A modo de universo paralelo, desde el que conocer otros mundos posibles, Transcendence sería algo así como lo que hubiera sido Inception (Christopher Nolan, 2010) de haber contado con un mal actor, lo que arroja luz sobre el trabajo de Leonardo DiCaprio en aquella película y pone en evidencia la deriva sobre la que ha ido transitando la carrera de Johnny Depp, un actor a todas luces estupendo que ha terminado reducido a mantener viva su propia caricatura. Basta con revisar los proyectos en los que ha participado Depp en los últimos años para reconocer tanto su poder de convocatoria como sus discutibles resultados interpretativos.
Las comparaciones con Inception no terminan ahí, pues quien era fotógrafo en aquella, Wally Pfister, firma aquí la dirección de la película, lo que pone de relieve una vez más a qué tipo de películas nos enfrentamos. Y no hablamos de un autor que haya sufrido la misma transformación de Zhang Yimou, que comenzó como director de fotografía antes de iniciar su carrera como director, sino de un operador de cámara que intenta probar experiencias nuevas a partir de lo que ha aprendido de sus colaboradores. El resultado está peligrosamente cerca del estropicio que pusiera en práctica Janusz Kaminski, el célebre fotógrafo que tantas veces trabajó con Spielberg, cuando dirigió la infame Poseídos (2000).
Quizás una de las causas mayores que certifiquen el fracaso de estos maravillosos operadores reconvertidos en mediocres autores (algo así como cenicientas por un día) sea la ausencia de pulso narrativo. Desde luego se trata de una dirección puramente técnica, porque, ¿qué se le podría reprochar a una película impecable como esta? Posiblemente nada y, sin embargo, todo. En cierto sentido, Pfister considera que puede repetir ciertos esquemas de la puesta en escena propia de Christopher Nolan (formato panorámico, uso permanente del teleobjetivo, planos medios en las conversaciones y planos generales en la acción), pero lo que termina construyendo es un esquema anodino, porque se ajusta a los procedimientos de alguien cuya virtud no es precisamente la puesta en escena, sino el brío con el que narrar los acontecimientos desde el puro montaje, cosa que aquí no sucede.

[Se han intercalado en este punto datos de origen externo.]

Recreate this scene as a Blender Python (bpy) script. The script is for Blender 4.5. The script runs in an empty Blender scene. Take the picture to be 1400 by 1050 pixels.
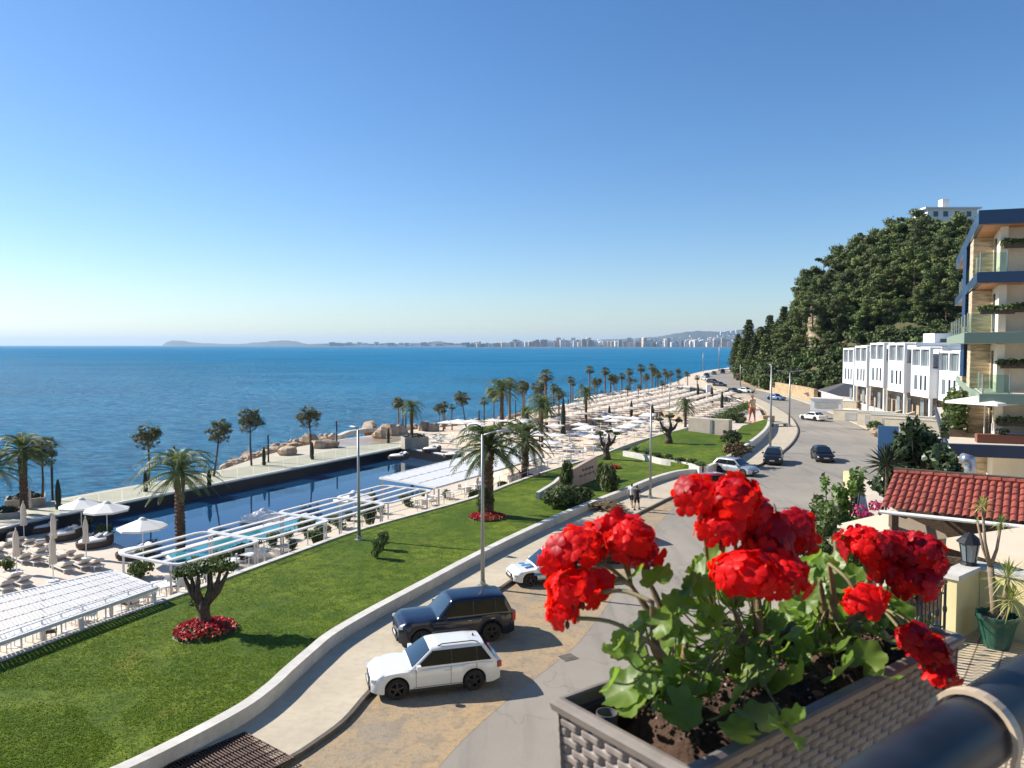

El argumento, relato de ciencia-ficción en tono trasnochado, tampoco ayuda. Bastaría con lanzar una breve panorámica sobre el blockbuster contemporáneo para advertir en esta fábula cibernética no ya una cierta ingenuidad (pues convendría seguir reivindicando la ingenuidad como bonita virtud y no como defecto), sino su construcción a partir de una mentalidad poco cercana a la sensibilidad de este principio de siglo en el que ha sido concebida. En ese sentido, además de constituir un relato inofensivo, la película pretende hablar de los peligros de la tecnología moderna, que ya existen y que son palpables, a través de una mentalidad ensimismada y anodina más emocionada con las fantasías propias de la literatura del género de principios del siglo pasado que con la cercanía de los peligros que pretende enfrentar.
Lo que queda es una película atrofiada a la que le cuesta desprenderse de sus propios clichés, que no tarda en caer en el pozo de lo indiferente y lo discursivo, que no encuentra aliado en un actor principal obligado a ejercer de rostro solemne e inexpresivo por exigencias del guión, vendida como la película de otro y dirigida también bajo los mecanismos de ese otro autor. Lo peor que le ha pasado a Wally Pfister es que no se ha permitido, siquiera, que los peores defectos de su película le pertenezcan.